Pour la cofondatrice de Québec contre les violences sexuelles, Mélanie Lemay, qui a déclaré avoir été elle-même agressée sexuellement à 17 ans par un joueur de football de son école, la réalité est qu’il n’y a « aucune conséquence » pour les gens qui « se ferment les yeux » sur ces violences. « Il faut retirer ce système d’impunité avec des formations obligatoires, de la sensibilisation, pour que ces gens ne puissent plus juste se lancer la balle sans agir », fustige-t-elle.

« Ça ne peut pas être une approche partisane », affirme le fondateur de l’organisme Pour 3 points, Fabrice Vil, en insistant sur la nécessité d’avoir une « approche concertée ». « Les mécanismes en place en ce moment sont insuffisants. Il y a une culture du silence à laquelle il faut s’attaquer tous ensemble », explique-t-il à La Presse, se disant « optimiste » de voir ces changements survenir.

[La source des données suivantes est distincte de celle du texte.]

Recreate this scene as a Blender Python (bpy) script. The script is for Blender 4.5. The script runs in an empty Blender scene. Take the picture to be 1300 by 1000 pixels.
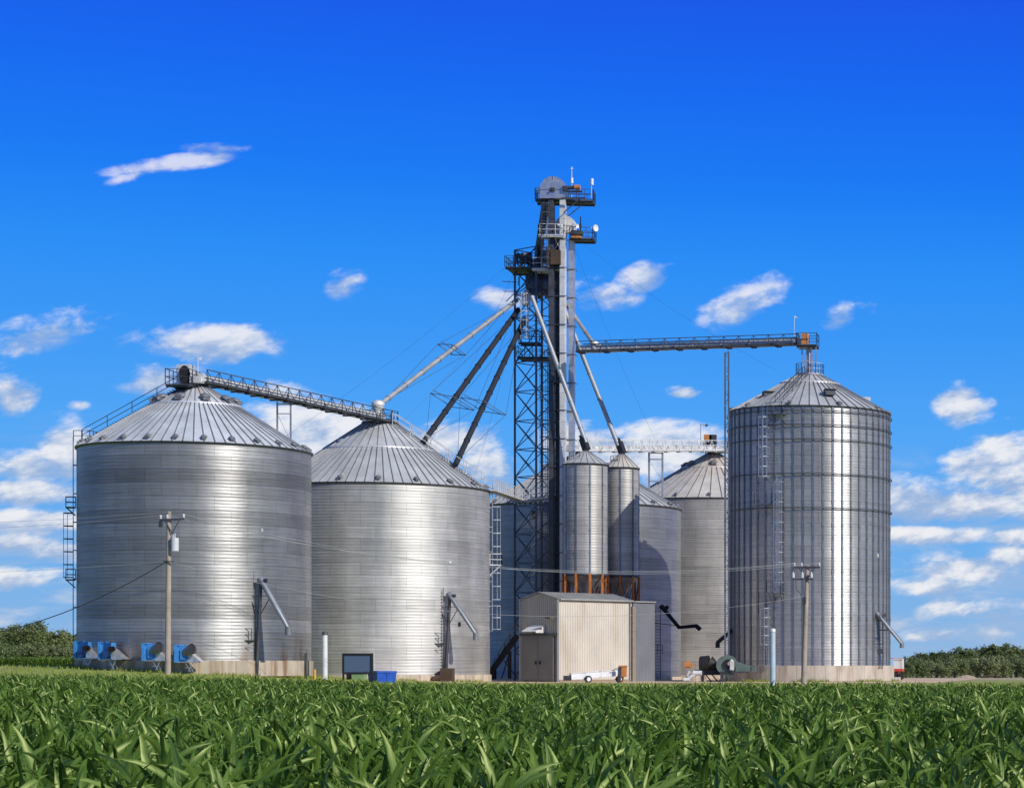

« Nous sommes bombardés de messages nous incitant à dénoncer, comme si c’était facile, sans tenir compte de comment nous, on se sent. De ce dont on a besoin. On ne se sent pas à l’aise de dénoncer, on ne se sent pas en sécurité. On pense que c’est notre faute, on a des idées noires. Surtout quand on sait que le personnel de l’école est au courant, mais que personne ne dit rien ou ne fait rien », renchérit de son côté Kenza Chahidi, membre du groupe La voix des jeunes compte.

Tous ces acteurs demandent au ministre de l’Éducation, Jean-François Roberge, « d’écouter les jeunes » en adoptant une loi-cadre qui s’appliquerait dans tous les milieux éducatifs, du préscolaire jusqu’au secondaire, en passant par la formation générale ou professionnelle. Un tel cadre est déjà en place dans les cégeps et les universités. La coalition demande des « protocoles d’intervention » clairs qui s’appliqueraient systématiquement, ainsi qu’un budget dédié pour l’embauche de ressources spécialisées dans les écoles.

Québec jure être en action

Au cabinet du ministre Roberge, on dit tout mettre en place pour faire des écoles « un milieu épanouissant », avec entre autres la réforme du Protecteur de l’élève, « qui sera plus indépendant, plus transparent et plus accessible, et qui sera un outil essentiel pour améliorer le traitement des plaintes et lutter contre les violences et l’intimidation à l’école », indique l’attaché de presse Florent Tanlet. Le nouveau cours Culture et citoyenneté québécoise abordera aussi l’enjeu des agressions sexuelles, précise-t-il.

Québec rappelle d’ailleurs que « tous les établissements ont l’obligation d’élaborer un plan de lutte contre l’intimidation et la violence ». L’Officier indépendant des plaintes, mis sur pied l’an dernier, est « un outil que les fédérations sportives doivent utiliser pour traiter les plaintes en tout genre », ajoute le cabinet de la ministre responsable des Sports, Isabelle Charest, en réitérant que des ressources sont en place « pour créer un contexte propice à la dénonciation » et engendrer « un réel changement de culture ».

Ce qu’ils ont dit

Ce que les jeunes et les victimes nous disent, c’est qu’elles entendent nos invitations à dénoncer les violences sexuelles, mais qu’elles ne se sentent pas à l’aise de le faire parce que pratiquement rien n’est mis en place dans nos écoles. […] Cette loi est déjà rédigée, je l’ai déposée en octobre. On demande à la CAQ de l’appeler.

Christine Labrie, députée de Québec solidaire

Ce n’est plus suffisant de scander : on vous croit. Ça prend un encadrement clair et les ressources nécessaires dès le premier signalement pour accompagner les victimes tout au long du processus de dénonciation. L’école fait partie de la solution.

Marwah Rizqy, députée du Parti libéral du Québec

Le gouvernement doit absolument déployer à l’ensemble du Québec des protections législatives adéquates. La voix des jeunes compte fait un travail exceptionnel pour interpeller la société. Il doit être entendu.